In 1998, Citigroup sprang whole into glorious, robust life, born from the mind of Sanford Weill like Botticelli’s Venus. It was ably midwived by Alan Greenspan and Robert Rubin, while the slap that started it breathing was administered by President Clinton. This entailed revoking the Glass Steagall Act and ultimately led to the Commodity Futures Modernization Act, making it illegal for the government to regulate the futures markets. It’s been Off To The Races ever since.

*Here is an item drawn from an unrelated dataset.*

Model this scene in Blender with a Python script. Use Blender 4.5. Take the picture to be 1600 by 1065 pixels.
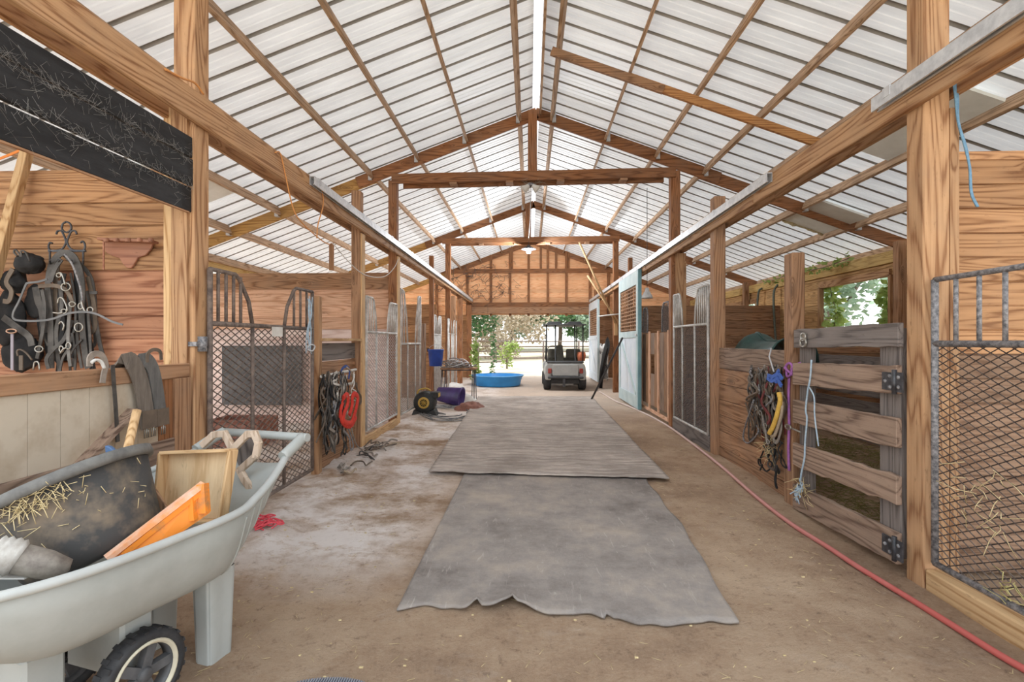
import bpy, math, random
from mathutils import Vector, Matrix, noise as mn

random.seed(7)
D = bpy.data
SC = bpy.context.scene
COL = SC.collection
for _o in list(D.objects):
    D.objects.remove(_o)
V = Vector
R = random.uniform

# ------------------------------------------------------------------ camera
FOC = 750.0                      # focal length in pixels of the 1600 px wide frame
CAMH = 1.4
YAW = math.atan(28 / FOC)
cam = D.cameras.new('camera')
cam.sensor_width = 36.0
cam.lens = 36.0 * FOC / 1600.0
cam.clip_start = 0.05
cam.clip_end = 400
camo = D.objects.new('camera', cam)
camo.location = (0, 0, CAMH)
camo.rotation_euler = (math.pi / 2, 0, YAW)
COL.objects.link(camo)
SC.camera = camo
# ------------------------------------------------------------------ sky, sun, exposure
SC.view_settings.view_transform = 'Standard'
SC.view_settings.look = 'None'
SC.view_settings.gamma = 1.0
SC.view_settings.use_curve_mapping = False
SC.view_settings.exposure = 1.1
w = D.worlds.new('sky')
SC.world = w
w.use_nodes = True
wn = w.node_tree
wn.nodes.clear()
_out = wn.nodes.new('ShaderNodeOutputWorld')
_bg = wn.nodes.new('ShaderNodeBackground')
_tc = wn.nodes.new('ShaderNodeTexCoord')
_sx = wn.nodes.new('ShaderNodeSeparateXYZ')
_rp = wn.nodes.new('ShaderNodeValToRGB')
_rp.color_ramp.elements[0].color = (0.97, 0.985, 1.0, 1)
_rp.color_ramp.elements[1].color = (0.80, 0.90, 1.0, 1)
_rp.color_ramp.elements[1].position = 0.7
wn.links.new(_tc.outputs['Generated'], _sx.inputs[0])
wn.links.new(_sx.outputs['Z'], _rp.inputs[0])
wn.links.new(_rp.outputs[0], _bg.inputs['Color'])
_bg.inputs['Strength'].default_value = 1.25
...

The judicial economy argument for settling cases is to keep court resources available for really important matters. Under this rubric, there can be no more important use of judicial resources than to determine whether Citigroup committed financial fraud. This is the entity for which major laws were uprooted, new laws brought into existence, and the entire structure of the marketplace and the economy turned on its head. The Citi case is a veritable laboratory of 21st-Century American Capitalism. The transaction that laid the foundation for the contemporary financial marketplace – and for the crisis that continues to plague us.


We say America is entitled to the full story on Citi. A full hearing should determine whether such an entity should – or even can – exist; whether it is possible to implement sufficient internal controls; how such an entity should be regulated – or whether it is ultimately not possible to oversee a marketplace dominated by behemoths. It would also reveal weaknesses in the current regulatory regime and help create a roadmap to restructuring the SEC. No wonder the unholy alliance of Citi and the SEC are desperate for a court-ordered stay.


Folks, it doesn’t get more important than this.


A strong decision in favor of Judge Rakoff will lay the groundwork for the incoming SEC chairman to get serious about restoring credibility to the markets, and should send the same signal to Congress. A decision against Judge Rakoff will be clear abdication – the regulatory equivalent of the Lehman bankruptcy.


Our lawyer friends think we’re overreacting. They say it will be tough to convince a court to push back against a federal judge. We hope they’re right. Until then, we seek in vain for a policy of Zero Tolerance.